Wednesday, February 27, 2008

Word of the Day

In other news, here is a cool new word I found:

AUTOSCHEDIASM

It comes from Greek, auto is self and schedios is casual or offhand. Together they make a noun that refers to improvisation or something extemporized.

Snow Day

It has been snowing since I got up at 6 this morning, and it has not yet stopped or slowed. My car is buried under at least a foot of snow, but I don't have to go anywhere today because school was cancelled YEAH! An extra day to study for my Euro test. Another plus, it's beautiful, beautiful, beautiful outside.
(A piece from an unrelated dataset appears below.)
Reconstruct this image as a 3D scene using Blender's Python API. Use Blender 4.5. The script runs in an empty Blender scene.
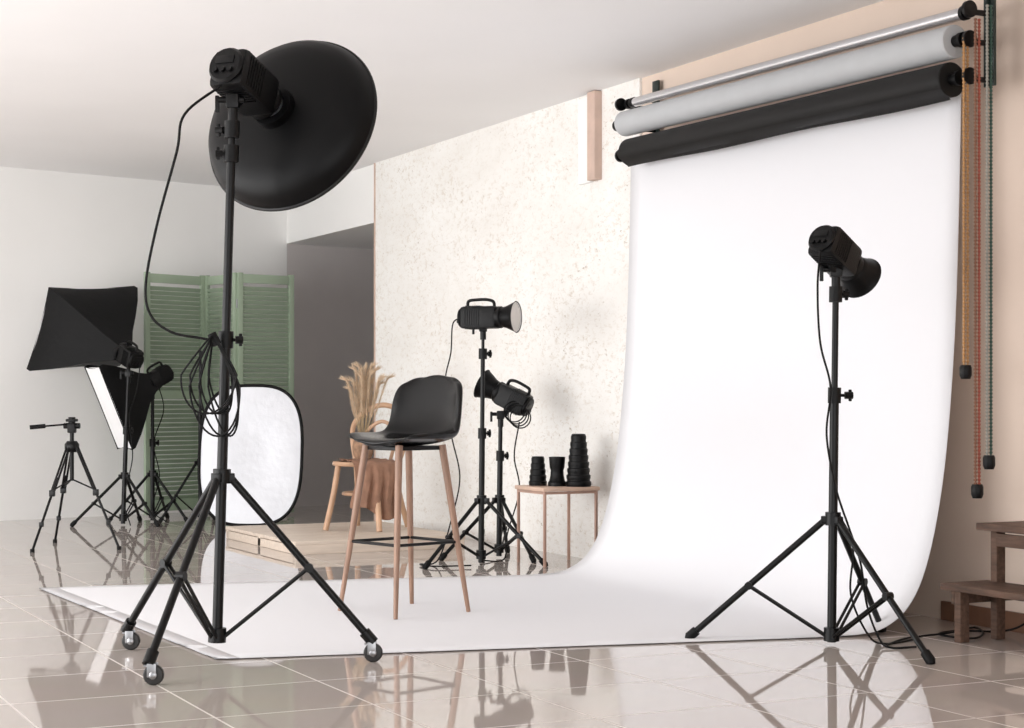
import bpy, bmesh, math, random
from mathutils import Vector, Matrix
random.seed(3)
scn = bpy.context.scene
COL = scn.collection
YAW = -math.atan2(866, 1750)
CEIL = 2.71
WX = 4.94   # plane of the side wall

def G(x, d, z=0.0):
    """metric floor coordinates (sideways, distance) -> room axes"""
    return Vector((.8963*x + .4435*d, -.4435*x + .8963*d, z))

# ------------------------------------------------------------ materials
def lin(c):
    out = []
    for v in c:
        v = v/255.0
        out.append(v/12.92 if v <= .04045 else ((v+.055)/1.055)**2.4)
    return (out[0], out[1], out[2], 1.0)

def mat(name, col, rough=.5, metal=0.0, var=.06, nscale=8.0, bump=0.0, bscale=60.0, stretch=None, coat=0.0, spec=.5):
    m = bpy.data.materials.new(name); m.use_nodes = True
    nt = m.node_tree; p = nt.nodes['Principled BSDF']
    tc = nt.nodes.new('ShaderNodeTexCoord')
    mp = nt.nodes.new('ShaderNodeMapping')
    nt.links.new(tc.outputs['Object'], mp.inputs['Vector'])
    if stretch: mp.inputs['Scale'].default_value = stretch
    n = nt.nodes.new('ShaderNodeTexNoise'); n.inputs['Scale'].default_value = nscale
    n.inputs['Detail'].default_value = 4
    nt.links.new(mp.outputs['Vector'], n.inputs['Vector'])
    r = nt.nodes.new('ShaderNodeValToRGB')
    c = lin(col)
    r.color_ramp.elements[0].position = .3; r.color_ramp.elements[1].position = .7
    r.color_ramp.elements[0].color = tuple(v*(1-var) for v in c[:3])+(1,)
    r.color_ramp.elements[1].color = tuple(min(1, v*(1+var)) for v in c[:3])+(1,)
    nt.links.new(n.outputs['Fac'], r.inputs['Fac'])
    nt.links.new(r.outputs['Color'], p.inputs['Base Color'])
    p.inputs['Roughness'].default_value = rough
    p.inputs['Metallic'].default_value = metal
    p.inputs['Coat Weight'].default_value = coat
    p.inputs['Specular IOR Level'].default_value = spec
    if bump > 0:
        n2 = nt.nodes.new('ShaderNodeTexNoise'); n2.inputs['Scale'].default_value = bscale
        n2.inputs['Detail'].default_value = 3
        nt.links.new(mp.outputs['Vector'], n2.inputs['Vector'])
        b = nt.nodes.new('ShaderNodeBump'); b.inputs['Strength'].default_value = bump
        b.inputs['Distance'].default_value = .01
        nt.links.new(n2.outputs['Fac'], b.inputs['Height'])
        nt.links.new(b.outputs['Normal'], p.inputs['Normal'])
    return m

M_wall = mat('wall_paint_white', (244, 243, 241), .85, var=.015, nscale=1.5, bump=.05)
M_ceil = mat('ceiling_paint', (244, 243, 243), .9, var=.015, nscale=1)
M_beige = mat('wall_paint_beige', (225, 206, 191), .8, var=.03, nscale=1.5, bump=.05)
M_dark = mat('alcove_paint_grey', (212, 206, 204), .8, var=.04, nscale=2)
M_base = mat('baseboard_brown', (120, 88, 70), .35, var=.1)
M_paper = mat('backdrop_paper_white', (231, 231, 234), .8, var=.004, nscale=2)
M_black = mat('black_painted_metal', (8, 8, 9), .36, 0, var=.15, spec=.25)
M_blackp = mat('black_plastic', (7, 7, 8), .42, 0, var=.15, bump=.15, bscale=200, spec=.22)
M_rubber = mat('black_cable_rubber', (8, 8, 9), .55, var=.1, spec=.2)
M_dish = mat('black_satin_dish', (5, 5, 6), .42, 0, var=.1, spec=.16)
M_rim = mat('satin_black_rim', (9, 9, 10), .3, 0, var=.1, spec=.35)
M_fabric = mat('black_nylon_fabric', (9, 9, 10), .6, var=.25, nscale=5, bump=.3, bscale=14, spec=.2)
M_chrome = mat('chrome_metal', (225, 225, 228), .22, .9, var=.04)
M_steel = mat('brushed_steel', (150, 150, 152), .3, 1, var=.1)
M_white = mat('white_diffuser', (245, 245, 246), .6, var=.01)
M_silver = mat('silver_reflector_fabric', (196, 197, 201), .42, .5, var=.03, nscale=8, bump=.16, bscale=20)
M_leather = mat('black_leather', (4, 4, 5), .22, var=.2, nscale=20, bump=.04, bscale=160, spec=.3)
M_leg = mat('beech_wood_leg', (146, 114, 95), .45, var=.22, nscale=9, stretch=(6, 6, .6))
M_deck = mat('pale_pine_boards', (212, 197, 182), .5, var=.10, nscale=5, stretch=(.8, 9, 9))
M_bent = mat('bentwood_honey', (194, 156, 126), .4, var=.2, nscale=7)
M_old = mat('weathered_brown_wood', (92, 68, 54), .6, var=.45, nscale=7, stretch=(9, 1, 9), bump=.4, bscale=30)
M_rose = mat('copper_table_leg', (192, 158, 142), .35, .3, var=.05)
M_top = mat('tan_table_top', (206, 176, 157), .5, var=.08)
M_green = mat('sage_green_paint', (154, 170, 148), .6, var=.05, nscale=6)
M_grey = mat('grey_paper_roll', (182, 184, 186), .6, var=.03)
M_rollb = mat('black_paper_roll', (14, 13, 13), .55, var=.15, stretch=(3, .3, 3), spec=.3)
M_gbr = mat('dark_green_bracket', (28, 42, 39), .4, .2)
M_cloth = mat('brown_draped_cloth', (146, 110, 90), .9, var=.22, nscale=10, bump=.4, bscale=24)
M_vase = mat('woven_tan_vase', (150, 118, 94), .8, var=.3, nscale=40, bump=.6, bscale=80)
M_pampas = mat('dry_pampas', (222, 198, 170), .95, var=.2, nscale=20)
M_stem = mat('dry_stem', (180, 156, 120), .8, var=.2)
M_gold = mat('gold_bead_chain', (172, 128, 80), .4, .1)
M_red = mat('red_bead_chain', (158, 78, 58), .5)
M_brown = mat('brown_bead_chain', (122, 80, 58), .5)
M_wbead = mat('grey_bead_chain', (140, 138, 130), .5)
M_gbead = mat('green_bead_chain', (40, 72, 62), .5)
M_wheel = mat('dark_caster_wheel', (44, 43, 43), .4, spec=.3)
M_trimp = mat('pink_wood_batten', (204, 178, 164), .6, var=.1)
M_glass = mat('flash_front_glass', (205, 200, 196), .25, .2)

def plaster():
    m = bpy.data.materials.new('distressed_white_plaster'); m.use_nodes = True
    nt = m.node_tree; p = nt.nodes['Principled BSDF']
    tc = nt.nodes.new('ShaderNodeTexCoord')
    mp = nt.nodes.new('ShaderNodeMapping'); mp.inputs['Scale'].default_value = (1, .62, 1.15)
    nt.links.new(tc.outputs['Object'], mp.inputs['Vector'])
    def noise(sc, det, ro=.6, dist=0):
        n = nt.nodes.new('ShaderNodeTexNoise'); n.inputs['Scale'].default_value = sc
        n.inputs['Detail'].default_value = det; n.inputs['Roughness'].default_value = ro
        n.inputs['Distortion'].default_value = dist
        nt.links.new(mp.outputs['Vector'], n.inputs['Vector']); return n
    def ramp(src, stops):
        r = nt.nodes.new('ShaderNodeValToRGB')
        els = r.color_ramp.elements
        els[0].position, els[0].color = stops[0][0], stops[0][1]
        els[1].position, els[1].color = stops[-1][0], stops[-1][1]
        for s in stops[1:-1]:
            e = els.new(s[0]); e.color = s[1]
        nt.links.new(src.outputs['Fac'], r.inputs['Fac']); return r
    def mix(a, b, f):
        x = nt.nodes.new('ShaderNodeMix'); x.data_type = 'RGBA'
        nt.links.new(f, x.inputs['Factor']); nt.links.new(a, x.inputs[6]); nt.links.new(b, x.inputs[7])
        return x.outputs[2]
    def mul(a, b):
        x = nt.nodes.new('ShaderNodeMath'); x.operation = 'MULTIPLY'
        nt.links.new(a, x.inputs[0]); nt.links.new(b, x.inputs[1]); return x.outputs[0]
    def rgb(c):
        x = nt.nodes.new('ShaderNodeRGB'); x.outputs[0].default_value = lin(c); return x.outputs[0]
    n1 = noise(2.2, 6, .65)
    base = ramp(n1, [(.3, lin((235, 232, 227))), (.5, lin((241, 239, 235))), (.7, lin((246, 245, 242)))])
    n2 = noise(2.6, 6, .7, .3)
    m2 = ramp(n2, [(.38, (.3, .3, .3, 1)), (.60, (1, 1, 1, 1))])
    n4 = noise(26, 10, .84, .3)
    m4 = ramp(n4, [(.53, (0, 0, 0, 1)), (.57, (.9, .9, .9, 1))])
    n3 = noise(42, 7, .8, .8)
    m3 = ramp(n3, [(.60, (0, 0, 0, 1)), (.63, (1, 1, 1, 1))])
    a = mix(base.outputs['Color'], rgb((218, 210, 199)), mul(m2.outputs['Color'], m4.outputs['Color']))
    b = mix(a, rgb((166, 150, 132)), mul(m3.outputs['Color'], m2.outputs['Color']))
    nt.links.new(b, p.inputs['Base Color'])
    p.inputs['Roughness'].default_value = .85
    bp = nt.nodes.new('ShaderNodeBump'); bp.inputs['Strength'].default_value = .4; bp.inputs['Distance'].default_value = .008
    nt.links.new(n4.outputs['Fac'], bp.inputs['Height']); nt.links.new(bp.outputs['Normal'], p.inputs['Normal'])
    return m
M_plaster = plaster()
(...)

But I have a problem with snow days; when I am alone for long periods of time, I think. Generally I just depress myself. Today was not much different.
I tried to figure out what inanimate object I am most like. I had already decided that I was m ore like an inanimate object than an animate one, you see. At first I thought perhaps a dead leaf. It lets itself drift about stiffly and then crumbles into pieces beneath a boot or buries itself beneath a pile of other dead leaves and rots. Then, the lamp on the little desk in the living room caught my eye. I thought, "I am like a lamp." I am purely decorative. People light me up when they will, use whatever illumination I provide, and turn me off again. Then I realized that I could not be a lamp, for a lamp may be turned on, and the reason that I was comparing myself to these various inanimate objects was my uncertainty that I was at all sexual. So, now I was thinking about lamps and sexuality and I noticed that lamps are, in fact, rather sensuous. The squat, rounded base I was picturing seemed like some sort of fertility symbol. I was reminded of that voluptuous prehistoric stone Venus that appears in the first chapter of every art history book I've ever read. The lamps are pregnant, I suppose. And even more appropriately, pregnant women are often said to be glowing. Then, I realized the lamp I had had in mind was hidden away in the back room, and the lamp that I was actually looking at had a very straight base, more like a brass dowel. In fact, as I looked around the room, every lamp that I could see was long and thin. The only one that was even slightly bulbous was clear glass with a straight metal rod inside. I cannot decide whether this is another example of my family's sexual repression, or whether it means that my mother (as she is the one who decorated the house and chose the lamps) is somehow dominated by my father, the only male in the household and therefore the only one to whom a phallic symbol could refer. Sometime within the week I shall take inventory of all our lamps. Maybe there are curvy ones upstairs?

Gah! This is what happens. I can't even decide whether or not this sounds idiotic yet. It probably does and I won't be able to see it objectively enough to notice for months. Frustration.